What the task asks: Every line in the listing below from the one with "Continue the Blender Python script for this scene: part 4, from" through the one with "f = MB(1); f.tube((0, 0, .008), (.05, .02, .004), .004, 6);" is to be reproduced exactly, both ends included; leave out the rest.

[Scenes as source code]
- - -

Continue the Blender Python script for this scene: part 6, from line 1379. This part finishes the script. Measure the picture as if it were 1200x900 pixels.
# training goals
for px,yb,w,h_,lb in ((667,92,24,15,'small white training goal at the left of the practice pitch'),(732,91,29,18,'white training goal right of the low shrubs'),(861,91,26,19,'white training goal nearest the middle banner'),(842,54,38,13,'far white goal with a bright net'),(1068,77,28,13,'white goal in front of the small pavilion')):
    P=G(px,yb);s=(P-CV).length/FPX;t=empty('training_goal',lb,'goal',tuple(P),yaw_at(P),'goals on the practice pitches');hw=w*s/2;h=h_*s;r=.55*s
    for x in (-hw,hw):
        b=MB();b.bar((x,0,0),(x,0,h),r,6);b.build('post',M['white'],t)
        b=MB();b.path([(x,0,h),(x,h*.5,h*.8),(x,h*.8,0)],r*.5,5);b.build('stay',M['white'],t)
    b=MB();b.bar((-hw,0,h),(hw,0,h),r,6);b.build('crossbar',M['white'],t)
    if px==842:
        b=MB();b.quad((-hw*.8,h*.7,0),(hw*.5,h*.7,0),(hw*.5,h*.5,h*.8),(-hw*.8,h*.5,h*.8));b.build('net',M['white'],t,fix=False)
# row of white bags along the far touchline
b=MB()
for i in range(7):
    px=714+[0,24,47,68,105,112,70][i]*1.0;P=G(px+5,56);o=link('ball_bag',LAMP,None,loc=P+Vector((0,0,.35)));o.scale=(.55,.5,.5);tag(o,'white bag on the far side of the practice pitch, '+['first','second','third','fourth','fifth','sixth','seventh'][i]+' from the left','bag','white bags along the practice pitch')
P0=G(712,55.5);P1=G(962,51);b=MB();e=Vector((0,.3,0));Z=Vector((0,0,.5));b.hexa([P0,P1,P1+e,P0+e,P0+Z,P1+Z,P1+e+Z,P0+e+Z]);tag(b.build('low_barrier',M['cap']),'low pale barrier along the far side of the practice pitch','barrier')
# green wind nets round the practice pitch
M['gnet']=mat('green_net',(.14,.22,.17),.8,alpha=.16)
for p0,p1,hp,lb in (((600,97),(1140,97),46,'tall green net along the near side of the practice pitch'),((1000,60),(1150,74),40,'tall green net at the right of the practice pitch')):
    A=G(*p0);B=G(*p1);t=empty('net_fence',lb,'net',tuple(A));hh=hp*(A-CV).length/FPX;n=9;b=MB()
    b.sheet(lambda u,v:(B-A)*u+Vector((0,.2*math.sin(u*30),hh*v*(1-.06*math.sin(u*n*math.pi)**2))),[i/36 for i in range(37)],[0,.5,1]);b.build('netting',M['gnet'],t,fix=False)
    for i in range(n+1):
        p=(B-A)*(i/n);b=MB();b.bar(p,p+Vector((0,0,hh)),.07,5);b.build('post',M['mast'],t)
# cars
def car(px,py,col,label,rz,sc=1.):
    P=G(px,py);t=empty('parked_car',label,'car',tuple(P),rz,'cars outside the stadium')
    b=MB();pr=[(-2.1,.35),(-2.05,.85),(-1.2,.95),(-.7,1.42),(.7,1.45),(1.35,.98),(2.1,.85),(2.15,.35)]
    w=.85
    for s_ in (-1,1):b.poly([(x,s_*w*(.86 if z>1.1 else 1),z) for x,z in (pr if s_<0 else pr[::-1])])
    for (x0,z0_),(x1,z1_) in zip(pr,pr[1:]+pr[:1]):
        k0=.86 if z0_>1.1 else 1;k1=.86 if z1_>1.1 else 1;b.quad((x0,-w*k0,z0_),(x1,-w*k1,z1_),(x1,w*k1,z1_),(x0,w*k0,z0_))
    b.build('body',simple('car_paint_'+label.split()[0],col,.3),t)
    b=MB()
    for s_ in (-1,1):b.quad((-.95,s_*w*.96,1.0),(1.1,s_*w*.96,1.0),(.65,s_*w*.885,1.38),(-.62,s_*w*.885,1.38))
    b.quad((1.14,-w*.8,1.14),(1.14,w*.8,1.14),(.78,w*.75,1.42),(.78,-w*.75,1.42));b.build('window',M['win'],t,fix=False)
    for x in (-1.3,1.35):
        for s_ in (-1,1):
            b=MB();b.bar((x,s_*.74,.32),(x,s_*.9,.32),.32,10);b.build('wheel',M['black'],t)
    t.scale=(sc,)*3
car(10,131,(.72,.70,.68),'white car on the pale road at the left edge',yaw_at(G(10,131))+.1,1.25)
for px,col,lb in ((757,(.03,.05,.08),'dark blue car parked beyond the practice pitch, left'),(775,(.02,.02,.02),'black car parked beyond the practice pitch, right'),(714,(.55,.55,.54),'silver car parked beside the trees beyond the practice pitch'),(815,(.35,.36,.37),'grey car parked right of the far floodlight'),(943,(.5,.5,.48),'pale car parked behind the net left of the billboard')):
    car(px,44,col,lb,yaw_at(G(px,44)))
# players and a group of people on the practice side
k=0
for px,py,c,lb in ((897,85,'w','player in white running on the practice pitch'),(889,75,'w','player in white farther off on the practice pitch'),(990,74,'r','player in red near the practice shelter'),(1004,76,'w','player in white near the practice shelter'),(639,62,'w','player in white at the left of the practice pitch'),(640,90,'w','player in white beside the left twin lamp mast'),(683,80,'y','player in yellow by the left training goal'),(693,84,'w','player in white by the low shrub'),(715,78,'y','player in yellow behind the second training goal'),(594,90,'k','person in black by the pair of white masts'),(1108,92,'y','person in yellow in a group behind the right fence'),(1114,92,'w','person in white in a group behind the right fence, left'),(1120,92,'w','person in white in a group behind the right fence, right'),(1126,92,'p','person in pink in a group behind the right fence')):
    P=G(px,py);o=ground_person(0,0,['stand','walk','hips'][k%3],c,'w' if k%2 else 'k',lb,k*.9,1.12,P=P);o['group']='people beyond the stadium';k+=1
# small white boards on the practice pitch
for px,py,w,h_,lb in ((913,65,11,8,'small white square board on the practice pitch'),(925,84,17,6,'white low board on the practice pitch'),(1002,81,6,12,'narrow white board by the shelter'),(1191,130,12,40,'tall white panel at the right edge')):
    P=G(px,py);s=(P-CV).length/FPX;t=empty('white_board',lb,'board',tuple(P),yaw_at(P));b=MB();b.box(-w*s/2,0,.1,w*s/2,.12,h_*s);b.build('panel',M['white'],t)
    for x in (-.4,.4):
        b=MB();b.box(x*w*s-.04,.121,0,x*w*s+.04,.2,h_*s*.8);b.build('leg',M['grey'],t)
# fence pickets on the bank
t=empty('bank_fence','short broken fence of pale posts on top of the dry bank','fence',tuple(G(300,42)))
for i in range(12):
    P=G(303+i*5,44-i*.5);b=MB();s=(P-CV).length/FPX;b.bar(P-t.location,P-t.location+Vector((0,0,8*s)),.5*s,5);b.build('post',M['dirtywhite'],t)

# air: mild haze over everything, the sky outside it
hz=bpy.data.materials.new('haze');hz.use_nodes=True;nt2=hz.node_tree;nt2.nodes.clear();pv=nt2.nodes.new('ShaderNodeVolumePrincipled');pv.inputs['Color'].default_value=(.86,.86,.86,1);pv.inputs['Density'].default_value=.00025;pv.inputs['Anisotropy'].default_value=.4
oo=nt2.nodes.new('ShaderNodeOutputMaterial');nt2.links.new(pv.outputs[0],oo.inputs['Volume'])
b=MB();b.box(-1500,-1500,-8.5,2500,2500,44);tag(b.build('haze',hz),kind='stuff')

- - -

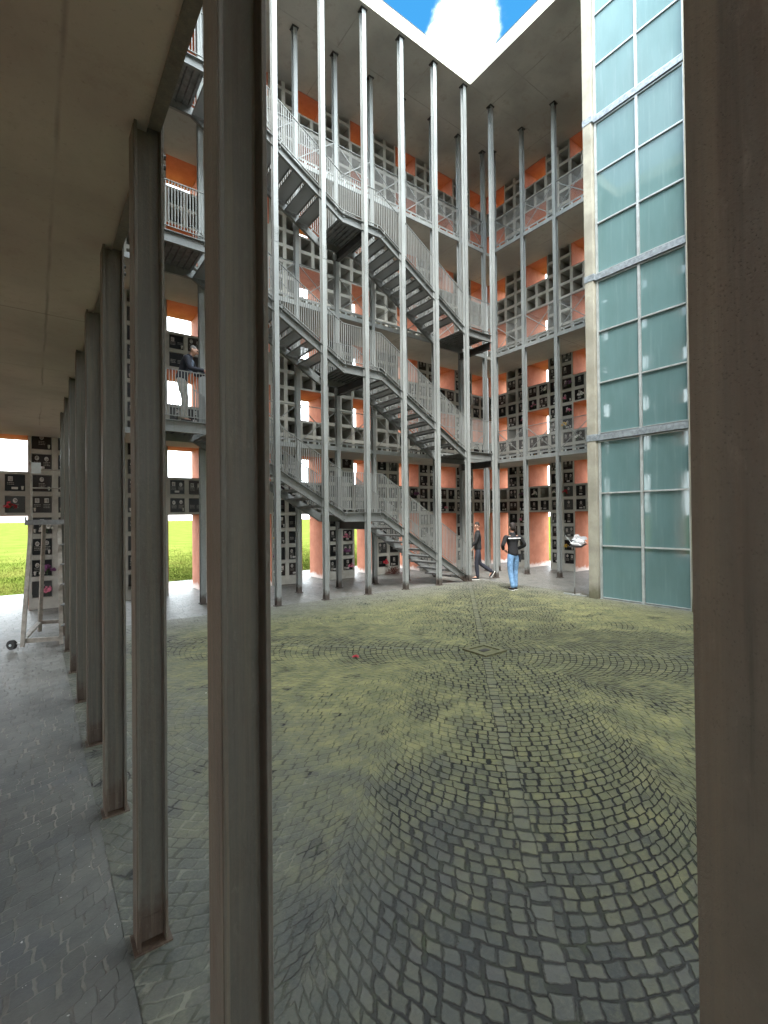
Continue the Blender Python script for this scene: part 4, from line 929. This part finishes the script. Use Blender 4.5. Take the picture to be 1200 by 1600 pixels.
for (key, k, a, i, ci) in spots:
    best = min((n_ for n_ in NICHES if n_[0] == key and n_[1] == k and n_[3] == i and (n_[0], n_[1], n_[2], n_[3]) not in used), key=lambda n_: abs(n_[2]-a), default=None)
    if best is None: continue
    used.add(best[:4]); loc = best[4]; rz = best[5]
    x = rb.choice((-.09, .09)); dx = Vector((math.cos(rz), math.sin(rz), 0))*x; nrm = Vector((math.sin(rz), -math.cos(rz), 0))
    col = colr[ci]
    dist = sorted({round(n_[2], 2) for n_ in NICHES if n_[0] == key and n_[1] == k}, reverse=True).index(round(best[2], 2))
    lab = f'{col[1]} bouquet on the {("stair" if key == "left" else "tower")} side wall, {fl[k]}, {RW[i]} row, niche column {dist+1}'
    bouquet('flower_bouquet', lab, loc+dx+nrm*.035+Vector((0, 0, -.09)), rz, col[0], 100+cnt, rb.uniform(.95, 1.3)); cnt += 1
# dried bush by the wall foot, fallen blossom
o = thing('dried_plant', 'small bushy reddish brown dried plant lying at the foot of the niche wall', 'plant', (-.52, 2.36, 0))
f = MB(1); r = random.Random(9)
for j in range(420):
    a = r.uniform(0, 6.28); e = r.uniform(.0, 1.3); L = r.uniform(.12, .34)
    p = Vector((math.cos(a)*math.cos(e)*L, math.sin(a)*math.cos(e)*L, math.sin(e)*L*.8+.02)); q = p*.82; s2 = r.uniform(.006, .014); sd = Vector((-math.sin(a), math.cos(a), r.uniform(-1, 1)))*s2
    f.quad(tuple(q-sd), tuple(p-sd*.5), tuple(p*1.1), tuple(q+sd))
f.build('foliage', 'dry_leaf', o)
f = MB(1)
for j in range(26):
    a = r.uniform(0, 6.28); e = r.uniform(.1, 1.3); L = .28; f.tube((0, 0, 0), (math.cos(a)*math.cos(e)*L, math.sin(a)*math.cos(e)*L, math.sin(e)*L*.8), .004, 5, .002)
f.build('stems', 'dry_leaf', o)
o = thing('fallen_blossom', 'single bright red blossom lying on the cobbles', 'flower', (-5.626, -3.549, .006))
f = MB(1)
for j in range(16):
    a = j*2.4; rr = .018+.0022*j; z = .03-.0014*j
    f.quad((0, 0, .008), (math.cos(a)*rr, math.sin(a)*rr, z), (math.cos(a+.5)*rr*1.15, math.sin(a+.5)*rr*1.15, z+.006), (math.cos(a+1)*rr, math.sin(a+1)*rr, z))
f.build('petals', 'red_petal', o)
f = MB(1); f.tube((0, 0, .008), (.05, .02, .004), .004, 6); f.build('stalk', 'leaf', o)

- - -

Problem solution:
Continue the Blender Python script for this scene: part 4, from line 929. This part finishes the script. Use Blender 4.5. Take the picture to be 1200 by 1600 pixels.
for (key, k, a, i, ci) in spots:
    best = min((n_ for n_ in NICHES if n_[0] == key and n_[1] == k and n_[3] == i and (n_[0], n_[1], n_[2], n_[3]) not in used), key=lambda n_: abs(n_[2]-a), default=None)
    if best is None: continue
    used.add(best[:4]); loc = best[4]; rz = best[5]
    x = rb.choice((-.09, .09)); dx = Vector((math.cos(rz), math.sin(rz), 0))*x; nrm = Vector((math.sin(rz), -math.cos(rz), 0))
    col = colr[ci]
    dist = sorted({round(n_[2], 2) for n_ in NICHES if n_[0] == key and n_[1] == k}, reverse=True).index(round(best[2], 2))
    lab = f'{col[1]} bouquet on the {("stair" if key == "left" else "tower")} side wall, {fl[k]}, {RW[i]} row, niche column {dist+1}'
    bouquet('flower_bouquet', lab, loc+dx+nrm*.035+Vector((0, 0, -.09)), rz, col[0], 100+cnt, rb.uniform(.95, 1.3)); cnt += 1
# dried bush by the wall foot, fallen blossom
o = thing('dried_plant', 'small bushy reddish brown dried plant lying at the foot of the niche wall', 'plant', (-.52, 2.36, 0))
f = MB(1); r = random.Random(9)
for j in range(420):
    a = r.uniform(0, 6.28); e = r.uniform(.0, 1.3); L = r.uniform(.12, .34)
    p = Vector((math.cos(a)*math.cos(e)*L, math.sin(a)*math.cos(e)*L, math.sin(e)*L*.8+.02)); q = p*.82; s2 = r.uniform(.006, .014); sd = Vector((-math.sin(a), math.cos(a), r.uniform(-1, 1)))*s2
    f.quad(tuple(q-sd), tuple(p-sd*.5), tuple(p*1.1), tuple(q+sd))
f.build('foliage', 'dry_leaf', o)
f = MB(1)
for j in range(26):
    a = r.uniform(0, 6.28); e = r.uniform(.1, 1.3); L = .28; f.tube((0, 0, 0), (math.cos(a)*math.cos(e)*L, math.sin(a)*math.cos(e)*L, math.sin(e)*L*.8), .004, 5, .002)
f.build('stems', 'dry_leaf', o)
o = thing('fallen_blossom', 'single bright red blossom lying on the cobbles', 'flower', (-5.626, -3.549, .006))
f = MB(1)
for j in range(16):
    a = j*2.4; rr = .018+.0022*j; z = .03-.0014*j
    f.quad((0, 0, .008), (math.cos(a)*rr, math.sin(a)*rr, z), (math.cos(a+.5)*rr*1.15, math.sin(a+.5)*rr*1.15, z+.006), (math.cos(a+1)*rr, math.sin(a+1)*rr, z))
f.build('petals', 'red_petal', o)
f = MB(1); f.tube((0, 0, .008), (.05, .02, .004), .004, 6); f.build('stalk', 'leaf', o)